The Langholm Alliance, which I mentioned earlier, and many individuals and other organisations have worked tirelessly to promote the town. They are represented in the public gallery by Anthony Lane, who has worked hard alongside Sharon Tolson to drive forward the road signage project. Although there has been some progress south of the border in delivering some new signs between the M6 and Langholm—and there is a solitary new sign near Annan—efforts on the A7 in Scotland and on the M74 at junction 21 have hit a roadblock.
We have been told that Langholm is not a primary destination so it does not get to go on the signs. That characterisation is insulting and, even if it conforms to technical guidance, seems overly officious when there is plenty of room on the signs in question. It is not as though we are awash with other primary destinations between Longtown and Hawick; nor are there other communities between Kirkpatrick-Fleming and Langholm that are championing the case to be put on motorway road signs.
When we consider the disruption that is associated with having a trunk road roar through the high street of a small town, it does not seem that big an ask for the responsible authorities to be willing to acknowledge that the route goes through that community. What is more, I believe that there is an obligation on Transport Scotland and operators to get more involved in promoting such communities as somewhere to stop, visit and return to. It is not good enough to punt that on to the communities themselves and expect them to navigate the bureaucracy that VisitScotland has created around brown signage on the trunk road network.
As I close, I ask the minister to reflect on what more can be done to get behind Langholm to remove those roadblocks.
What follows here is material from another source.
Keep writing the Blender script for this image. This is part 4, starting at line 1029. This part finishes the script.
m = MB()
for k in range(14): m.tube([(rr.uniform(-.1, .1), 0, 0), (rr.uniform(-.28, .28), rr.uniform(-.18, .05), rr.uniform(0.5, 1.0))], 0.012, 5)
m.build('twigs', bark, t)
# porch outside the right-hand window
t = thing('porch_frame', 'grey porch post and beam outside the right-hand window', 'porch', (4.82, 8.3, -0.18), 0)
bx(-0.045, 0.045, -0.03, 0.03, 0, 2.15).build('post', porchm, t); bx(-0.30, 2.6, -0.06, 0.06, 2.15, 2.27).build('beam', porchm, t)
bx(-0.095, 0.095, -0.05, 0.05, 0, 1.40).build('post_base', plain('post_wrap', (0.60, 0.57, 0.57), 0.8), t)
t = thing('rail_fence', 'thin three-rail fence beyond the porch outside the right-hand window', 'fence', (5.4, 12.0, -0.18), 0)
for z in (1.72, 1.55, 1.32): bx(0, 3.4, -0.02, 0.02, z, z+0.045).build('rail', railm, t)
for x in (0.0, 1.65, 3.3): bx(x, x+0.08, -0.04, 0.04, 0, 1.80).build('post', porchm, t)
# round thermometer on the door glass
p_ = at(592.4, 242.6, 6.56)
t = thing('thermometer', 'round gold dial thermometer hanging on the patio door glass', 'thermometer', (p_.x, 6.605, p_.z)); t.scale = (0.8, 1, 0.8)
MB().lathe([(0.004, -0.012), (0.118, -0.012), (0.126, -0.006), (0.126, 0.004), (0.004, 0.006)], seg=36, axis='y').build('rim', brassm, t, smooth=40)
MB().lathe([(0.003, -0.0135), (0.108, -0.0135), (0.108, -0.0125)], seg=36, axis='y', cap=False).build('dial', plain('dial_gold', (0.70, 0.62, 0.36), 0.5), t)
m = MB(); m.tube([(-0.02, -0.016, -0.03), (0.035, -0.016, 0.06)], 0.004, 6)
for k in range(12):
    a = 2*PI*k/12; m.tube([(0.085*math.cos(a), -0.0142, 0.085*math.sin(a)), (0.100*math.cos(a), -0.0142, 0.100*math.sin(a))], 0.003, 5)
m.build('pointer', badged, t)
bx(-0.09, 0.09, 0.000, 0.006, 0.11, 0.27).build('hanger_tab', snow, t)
Our smaller, more rural and remote communities have every bit as much to offer as other destinations—they are primary destinations for those who live there and the many visitors that they attract.
Meeting of the Parliament
Meeting date: 16 April 2024
Oliver Mundell
I thank the minister for what he said at the start of his speech, but what he is saying now is more of the same. It is very hard to believe that, although Cumberland Council and National Highways are able to put Langholm on road signs just south of the border, technical requirements prevent the same from happening in Scotland. As I said in my speech, that seems to be odd because there are no other primary destinations. Such signs can have up to six destinations on them, but there are not six destinations on the signs in this case, so there is space. It seems to be a shame to hide behind technical requirements.